* **SET EXERCISE**: Where a line contains the word "scene", copy that line in full.

* **AVAILABLE DATA**:
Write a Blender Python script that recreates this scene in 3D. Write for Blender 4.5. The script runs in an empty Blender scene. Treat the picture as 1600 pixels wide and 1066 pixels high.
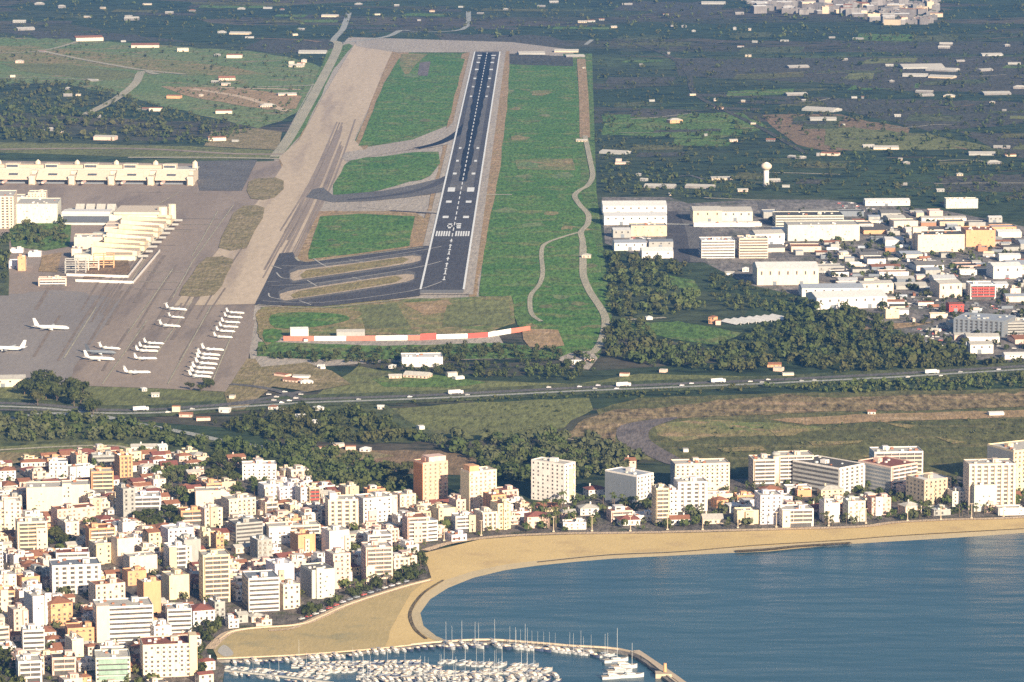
import bpy, math, random
import numpy as np
from mathutils import Vector, geometry

random.seed(11)
rng = np.random.default_rng(11)
scene = bpy.context.scene
COL = scene.collection
PI = math.pi

# ------------------------------------------------------------------ camera
F, HC, HOR, CX, CY = 6290.0, 590.0, -440.0, 800.0, 533.0
TH = math.atan((CY - HOR) / F)
CT, ST = math.cos(TH), math.sin(TH)
cam_d = bpy.data.cameras.new("camera")
cam = bpy.data.objects.new("camera", cam_d)
COL.objects.link(cam)
cam.location = (0, 0, HC)
cam.rotation_euler = (PI / 2 - TH, 0, 0)
cam_d.sensor_width = 36
cam_d.lens = 36 * F / 1600
cam_d.clip_start = 5
cam_d.clip_end = 40000
scene.camera = cam

# ------------------------------------------------------------------ sky, sun, exposure
SUN_EL, SUN_AZ = math.radians(20), math.radians(24)
world = bpy.data.worlds.new("World")
scene.world = world
world.use_nodes = True
wn = world.node_tree
wn.nodes.clear()
wo = wn.nodes.new("ShaderNodeOutputWorld")
bg = wn.nodes.new("ShaderNodeBackground")
sk = wn.nodes.new("ShaderNodeTexSky")
sk.sky_type = 'NISHITA'
sk.sun_disc = False
sk.sun_elevation = SUN_EL
sk.sun_rotation = PI - SUN_AZ
sk.altitude = 0
bg.inputs[1].default_value = 0.058
wn.links.new(sk.outputs[0], bg.inputs[0])
wn.links.new(bg.outputs[0], wo.inputs[0])
sd = bpy.data.lights.new("sun", 'SUN')
sd.energy = 5.0
sd.angle = math.radians(0.5)
sd.color = (1.0, 0.84, 0.62)
so = bpy.data.objects.new("sun", sd)
COL.objects.link(so)
sv = Vector((math.sin(SUN_AZ) * math.cos(SUN_EL), -math.cos(SUN_AZ) * math.cos(SUN_EL), math.sin(SUN_EL)))
so.rotation_euler = (-sv).to_track_quat('-Z', 'Y').to_euler()
so.location = (500, -500, 900)
vs = scene.view_settings
vs.view_transform = 'Standard'
vs.look = 'None'
vs.gamma = 1
vs.exposure = 1.0
vs.use_curve_mapping = False
scene.cycles.volume_bounces = 0
scene.cycles.use_denoising = False
scene.cycles.max_bounces = 5
scene.cycles.diffuse_bounces = 3
HAZE_DENSITY = 3.0e-5
HAZE_COLOR = (0.12, 0.37, 0.95, 1)

# ------------------------------------------------------------------ photo geometry: a pixel of the 1600 px photo to a point of the plain
def G(u, v, z=0.0):
    dx, dy = (u - CX) / F, (CY - v) / F
    t = (HC - z) / (ST - dy * CT)
    return Vector((dx * t, (CT + dy * ST) * t, z))

def P(x, y, z=0.0):
    zc = y * CT + (HC - z) * ST
    yc = y * ST - (HC - z) * CT
    return CX + F * x / zc, CY - F * yc / zc

def zat(x, y, v):
    k = (CY - v) / F
    return HC - y * (ST - k * CT) / (CT + k * ST)

def ppm(v):                                    # photo pixels per metre at ground row v
    return (v + 440) / HC

# ------------------------------------------------------------------ materials
def nd(nt, t, **kw):
    n = nt.nodes.new(t)
    for k, v in kw.items():
        setattr(n, k, v)
    return n

def mixc(nt, a, b, fac, mode='MIX'):
    n = nd(nt, 'ShaderNodeMix', data_type='RGBA', blend_type=mode)
    for s, v in ((6, a), (7, b), (0, fac)):
        if hasattr(v, 'is_output'):
            nt.links.new(v, n.inputs[s])
        elif s == 0:
            n.inputs[0].default_value = v
        else:
            n.inputs[s].default_value = (*v[:3], 1)
    return n.outputs[2]

def noise(nt, vec, scale, detail=3, rough=.6, lo=.35, hi=.65):
    n = nd(nt, 'ShaderNodeTexNoise')
    n.inputs['Scale'].default_value = scale
    n.inputs['Detail'].default_value = detail
    n.inputs['Roughness'].default_value = rough
    nt.links.new(vec, n.inputs['Vector'])
    m = nd(nt, 'ShaderNodeMapRange')
    m.inputs[1].default_value, m.inputs[2].default_value = lo, hi
    nt.links.new(n.outputs[0], m.inputs[0])
    return m.outputs[0]

def base(name, rough=.9, spec=.2):
    m = bpy.data.materials.new(name)
    m.use_nodes = True
    nt = m.node_tree
    b = nt.nodes['Principled BSDF']
    b.inputs['Roughness'].default_value = rough
    b.inputs['Specular IOR Level'].default_value = spec
    geo = nd(nt, 'ShaderNodeNewGeometry')
    return m, nt, b, geo.outputs['Position']

def stretch(nt, pos, sx, sy, rot=0.0, sz=1.0):
    mp = nd(nt, 'ShaderNodeMapping')
    mp.inputs['Scale'].default_value = (sx, sy, sz)
    mp.inputs['Rotation'].default_value = (0, 0, rot)
    nt.links.new(pos, mp.inputs[0])
    return mp.outputs[0]

def sc(c, k):
    return tuple(min(1, x * k) for x in c[:3])

def gmat(name, c1, c2, L=.006, fine=.11, c3=None, streak=None, rough=.95, fvar=.45, bump=.5):
    """ground cover: two or three colours in patches, fine grain on top"""
    m, nt, b, pos = base(name, rough, .1)
    v = pos
    if streak:
        v = stretch(nt, pos, *streak)
    col = mixc(nt, c1, c2, noise(nt, v, L, 5, .65))
    if c3:
        col = mixc(nt, col, c3, noise(nt, v, L * 2.7, 4, .6, .52, .68))
    f = noise(nt, stretch(nt, pos, 1, .24, -.16), fine * 2.2, 3, .7, .3, .7)
    g = nd(nt, 'ShaderNodeMapRange')
    g.inputs[3].default_value, g.inputs[4].default_value = 1 - fvar, 1 + fvar
    nt.links.new(f, g.inputs[0])
    cc = nd(nt, 'ShaderNodeCombineColor')
    for i in range(3):
        nt.links.new(g.outputs[0], cc.inputs[i])
    col = mixc(nt, col, cc.outputs[0], 1.0, 'MULTIPLY')
    nt.links.new(col, b.inputs['Base Color'])
    bp = nd(nt, 'ShaderNodeBump')
    bp.inputs['Strength'].default_value = bump
    bp.inputs['Distance'].default_value = 1.2
    nt.links.new(f, bp.inputs['Height'])
    nt.links.new(bp.outputs[0], b.inputs['Normal'])
    return m

def omat(name, c, rough=.8, var=.12, scale=.35, ob=.14, spec=.3, metal=0.0):
    """surface of a built thing: weathering streaks plus a little difference from one to the next"""
    m, nt, b, pos = base(name, rough, spec)
    b.inputs['Metallic'].default_value = metal
    v = stretch(nt, pos, 1, 1, 0, .35)
    col = mixc(nt, sc(c, 1 - var), sc(c, 1 + var), noise(nt, v, scale, 4, .7))
    if ob:
        oi = nd(nt, 'ShaderNodeObjectInfo')
        col = mixc(nt, mixc(nt, col, sc(c, 1 - ob), .55), col, oi.outputs['Random'])
    nt.links.new(col, b.inputs['Base Color'])
    return m

M = {}
for k, c in dict(white=(.73, .675, .63), cream=(.71, .575, .455), yellow=(.75, .60, .39), orange=(.64, .35, .19), pink=(.71, .50, .41),
                 lilac=(.70, .64, .68), grey=(.37, .36, .34), beige=(.56, .45, .33), pale=(.60, .58, .49), dark=(.09, .10, .12),
                 red=(.55, .09, .07), signred=(.56, .17, .12), bright=(.76, .74, .71), hull=(.52, .52, .52), teak=(.42, .36, .29), navy=(.06, .08, .15), ochre=(.50, .21, .075), terrapink=(.70, .44, .32), green=(.50, .58, .46), slate=(.20, .22, .25), brick=(.40, .20, .12)).items():
    M[k] = omat("plaster_" + k, c)
for k, c in dict(tile=(.30, .135, .08), roofgrey=(.20, .19, .18), roofpale=(.50, .47, .42), roofred=(.24, .09, .07), roofdark=(.10, .095, .09),
                 roofwhite=(.72, .70, .67), metalroof=(.62, .62, .62), bluegrey=(.34, .37, .42)).items():
    M[k] = omat("roofing_" + k, c, .9, .2, .5, .2)
M['glass'] = omat("window_glass", (.105, .10, .098), .3, .3, .4, .35, .4)
M['shutter'] = omat("shutter", (.24, .20, .16), .8)
M['greenglass'] = omat("green_glass", (.30, .42, .34), .3, .25, .3)
M['metal'] = omat("painted_metal", (.62, .62, .60), .5)
M['asphalt_new'] = gmat("new_asphalt", (.078, .072, .075), (.10, .094, .096), .02, .15, fvar=.22)
M['asphalt'] = gmat("worn_asphalt", (.13, .12, .115), (.17, .16, .15), .02, .15, fvar=.2)
M['street'] = gmat("street_surface", (.115, .10, .09), (.20, .175, .15), .03, .12, c3=(.075, .085, .045), fvar=.4)
M['yard'] = gmat("yard_surface", (.16, .145, .135), (.27, .24, .215), .012, .06, c3=(.10, .105, .07), fvar=.5)
M['motorway'] = gmat("motorway_surface", (.33, .33, .30), (.40, .40, .36), .01, .2, fvar=.1)
M['path'] = gmat("gravel_path", (.36, .33, .24), (.46, .41, .30), .01, .2, fvar=.15)
M['terracream'] = omat("terminal_cream", (.67, .56, .43), .8, .15)
M['terrayellow'] = omat("terminal_yellow", (.70, .56, .37), .8, .15)
M['farwall'] = omat("far_wall", (.22, .20, .195), .9, .3, .1, .5)
M['farwall2'] = omat("far_pale_wall", (.27, .25, .24), .9, .3, .1, .5)
M['paint'] = omat("white_road_paint", (.78, .78, .76), .7, .12, .2, 0)
M['sandpath'] = gmat("promenade_paving", (.56, .42, .28), (.64, .49, .34), .02, .3, fvar=.1)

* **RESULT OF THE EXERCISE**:
Write a Blender Python script that recreates this scene in 3D. Write for Blender 4.5. The script runs in an empty Blender scene. Treat the picture as 1600 pixels wide and 1066 pixels high.
scene = bpy.context.scene
COL = scene.collection
scene.camera = cam
scene.world = world
vs = scene.view_settings
scene.cycles.volume_bounces = 0
scene.cycles.use_denoising = False
scene.cycles.max_bounces = 5
scene.cycles.diffuse_bounces = 3